Dec 03, 2007 11:29
Well, we´ve been a while across the border. The books I took:
-The Sounds of Poetry, by Robert Pinsky (Man, this was a pretty nice choice.)
-The Elements of Style, by Strunk and White (everybody made fun of me for this one, but it has by far been the most-read. I mean, what was I thinking with King Lear?
-King Lear, by Shakespeare (Seriously. See above. When you´re night busing it through southern mexico, this is the last book you want to be reading. Hell, night anythinging it through southern anywhere. With Albany: Glouster´s eyes?)
-A Collection of poems written between 1850 and 1950 (Check.)
-The Tempest (A much better choice.)
-The New Testament (Double-check.)
All in all, I did pretty well. Let´s keep in mind here that when I went to Spain, I took like twenty something books, sent them all home for seventy dollars, and only ended reading the first half of The Idiot and a lot of trashy romance novels the whole time I was there. So nice work, son.
We went through Mexico in only a week, instead of our planned month. This was mainly because when we got to Ciudad Victoria, and it was raining, and really nobody spoke english and it was obvious that the last person to be white and wearing a big backpack there was a had been beyond the time of remembering, we thought: ¨holy balls, let´s get out of here.¨ This exclamation really carried us to Guanajuato, which we made after many consecutive hours of bus travel. We slept on a bus our first night in Mexico. I arrived in Guanajuato blitzed by language change and lack of sleep, after having spent most of my bus time reading King Lear and working on the verb ¨ir.¨ It was actually a pretty great couple of days.
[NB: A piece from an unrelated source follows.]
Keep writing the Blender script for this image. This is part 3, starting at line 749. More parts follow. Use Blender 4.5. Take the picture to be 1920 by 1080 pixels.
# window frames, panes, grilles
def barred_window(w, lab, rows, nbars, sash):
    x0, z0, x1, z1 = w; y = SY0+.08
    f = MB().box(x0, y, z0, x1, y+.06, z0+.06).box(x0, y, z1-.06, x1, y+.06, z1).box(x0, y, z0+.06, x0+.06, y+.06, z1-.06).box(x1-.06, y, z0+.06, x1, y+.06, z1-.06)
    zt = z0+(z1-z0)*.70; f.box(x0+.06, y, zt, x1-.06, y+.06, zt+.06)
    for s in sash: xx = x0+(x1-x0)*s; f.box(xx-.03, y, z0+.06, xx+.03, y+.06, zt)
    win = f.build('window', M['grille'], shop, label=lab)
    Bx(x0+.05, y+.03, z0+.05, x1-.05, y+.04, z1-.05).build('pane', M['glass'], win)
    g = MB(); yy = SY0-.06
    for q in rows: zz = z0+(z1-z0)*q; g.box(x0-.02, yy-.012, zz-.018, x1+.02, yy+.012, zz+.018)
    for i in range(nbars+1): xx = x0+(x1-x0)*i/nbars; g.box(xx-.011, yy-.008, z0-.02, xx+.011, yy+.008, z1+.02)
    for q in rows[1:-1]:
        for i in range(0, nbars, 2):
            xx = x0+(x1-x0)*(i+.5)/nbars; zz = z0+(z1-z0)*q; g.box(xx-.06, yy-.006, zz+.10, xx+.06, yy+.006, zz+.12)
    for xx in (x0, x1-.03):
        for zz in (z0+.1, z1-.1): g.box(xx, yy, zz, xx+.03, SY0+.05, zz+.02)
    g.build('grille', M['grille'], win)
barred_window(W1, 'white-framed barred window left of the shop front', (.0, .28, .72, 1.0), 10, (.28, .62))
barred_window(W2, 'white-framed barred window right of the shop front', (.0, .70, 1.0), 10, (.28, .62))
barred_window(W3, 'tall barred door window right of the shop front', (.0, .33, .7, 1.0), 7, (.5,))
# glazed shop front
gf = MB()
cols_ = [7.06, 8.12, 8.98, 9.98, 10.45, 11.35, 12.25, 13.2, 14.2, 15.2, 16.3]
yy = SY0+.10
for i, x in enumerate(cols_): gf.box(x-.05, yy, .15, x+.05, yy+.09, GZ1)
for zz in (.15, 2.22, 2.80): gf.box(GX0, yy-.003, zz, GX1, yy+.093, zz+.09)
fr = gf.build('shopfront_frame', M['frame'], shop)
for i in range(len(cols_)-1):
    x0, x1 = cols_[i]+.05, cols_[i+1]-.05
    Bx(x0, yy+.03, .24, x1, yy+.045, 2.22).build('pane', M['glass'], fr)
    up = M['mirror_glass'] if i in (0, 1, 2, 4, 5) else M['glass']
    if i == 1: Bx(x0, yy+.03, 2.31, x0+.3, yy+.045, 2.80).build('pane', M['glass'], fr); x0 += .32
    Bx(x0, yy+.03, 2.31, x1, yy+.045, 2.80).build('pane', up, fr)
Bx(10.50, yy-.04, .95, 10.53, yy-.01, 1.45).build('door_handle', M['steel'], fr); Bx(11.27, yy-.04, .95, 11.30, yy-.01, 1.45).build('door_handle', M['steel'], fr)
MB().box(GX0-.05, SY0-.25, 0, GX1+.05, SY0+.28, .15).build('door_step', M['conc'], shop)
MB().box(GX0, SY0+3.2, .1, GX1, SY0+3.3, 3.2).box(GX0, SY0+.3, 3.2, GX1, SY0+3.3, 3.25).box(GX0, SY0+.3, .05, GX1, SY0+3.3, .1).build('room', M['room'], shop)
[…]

From Ciudad Victoria, we got to San Luis Potosi at one AM. We saw that there was a bus leaving at four, thought: let´s get a little farther from Ciudad Victoria. We split our time in San Luis between the all-night cafe, the bus station, and the thirty foot stature of a national hero who had been canonized by freeway loops and was entirely illuminated by their streetlights. We fabricated a century or so of mexican history around the sainted general, and then split to Guanajuato.
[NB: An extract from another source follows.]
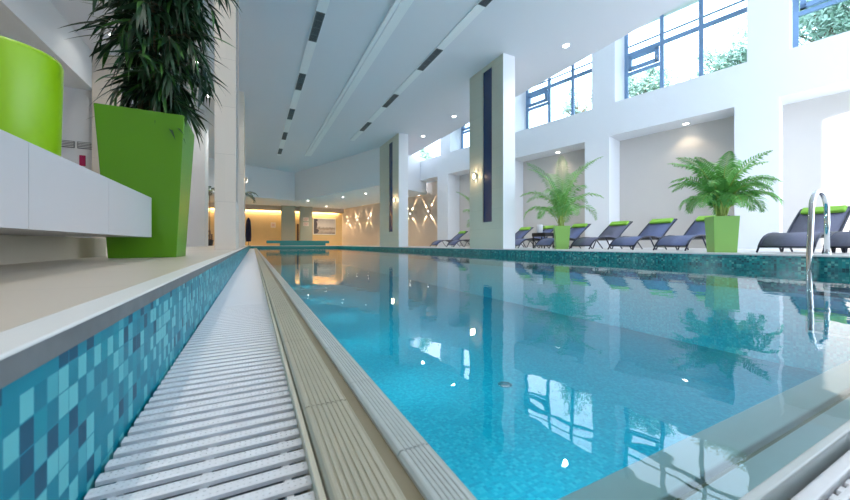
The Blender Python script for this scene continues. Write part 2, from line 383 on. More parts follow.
# ------------------------------------------------------------------ ceiling, soffits, bulkheads
XE = 9.08
b = MB(); b.prism([(-4.25, -4), (XE, -4), (XE, 20.6), (6.7, 19.2), (3.0, 29.1), (-4.25, 26.1)], CEIL, CEIL + .25); struct('ceiling', b, M['ceiling'])
b = MB(); b.prism([(XE - .15, -4), (XE, -4), (XE, 20.6), (XE - .15, 20.6)], CEIL + .25, Z(8.9)); struct('wall_clerestory_inner', b, M['white'])
b = MB(); b.prism([(XE - .2, -4), (16.8, -4), (9.9, 27), (XE - .2, 27)], Z(8.9), Z(9.1)); struct('ceiling_clerestory', b, M['white'])
b = MB(); b.prism([(-10, -4), (-4.351, -4), (-4.351, 17), (-10, 17)], Z(4.6), Z(4.8)); b.box(-4.35, -4.2505, -4, 17, Z(4.6), CEIL + .1); struct('ceiling_left_bay', b, M['white'])
b = MB(); b.box(-10.2, -4.251, 17.001, 26, CEIL, CEIL + .2); b.box(-4.9, -4.251, 13.8, 17, CEIL, CEIL + .2); struct('ceiling_left_hall', b, M['white'])
b = MB(); b.prism([(-10, 23.5), (3.0, 29.0), (6.7, 18.95), (10.6, 20.55), (10.9, 21.5), (8.1, 34.2), (-10, 34.2)], LOW, LOW + .1); struct('ceiling_low', b, M['white'])
def strip_wall(b, p, q, z0, z1, th=.12):
    p = Vector((*p, 0)); q = Vector((*q, 0)); d = (q - p).normalized(); n = Vector((-d.y, d.x, 0)) * th
    b.prism([(p.x, p.y), (q.x, q.y), (q.x + n.x, q.y + n.y), (p.x + n.x, p.y + n.y)], z0, z1)
b = MB()
strip_wall(b, (-10, 23.5), (3.0, 28.97), LOW - .01, CEIL + .1)
strip_wall(b, (3.0, 28.97), (6.7, 18.9), LOW - .01, CEIL + .1, .12)
strip_wall(b, (6.7, 18.9), (10.5, 20.5), LOW - .01, CEIL + .05)
struct('wall_bulkhead', b, M['white'])
# three long ceiling strips
b = MB(); b.box(1.36, 1.60, 2, 23.6, CEIL - .03, CEIL); struct('trim_12', b, M['strip'])
b = MB(); b.box(2.96, 3.06, 2, 22.9, CEIL - .05, CEIL); b.box(3.10, 3.34, 2, 22.9, CEIL - .03, CEIL); struct('trim_13', b, M['strip'])
b = MB(); b.box(4.73, 4.97, 2, 18.4, CEIL - .03, CEIL); struct('trim_14', b, M['strip'])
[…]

A brief gallery of non-mexican Heroes:
Patrick ¨the big one¨ Frazier: The instigator of this trip, sometime runner, Jui-Jitsu expert, Chess Champion. Biceps like a slugger, but with the heart of a fan. This new-age grecian appreciates the poetry of Shel Silverstein, the glorious contortions of the dancing-floor, and large portions at reasonable prices. Ah, Patroclus!
Josh ¨Spinoza¨ Renfro: Josh holds the St. John´s single-season record for extra-curricular study groups attended (Undergraduate Division, Southwest Region, L.A.S.). Josh´s finely textured eyes are too beautiful to be enjoyed by the public except through a small glass window over each. He is pleasured by Matt Damon, embarrassing honesty, and a good bottle of cream soda.
And yours truly, who is yours, truly, anytime you´d like a private biography.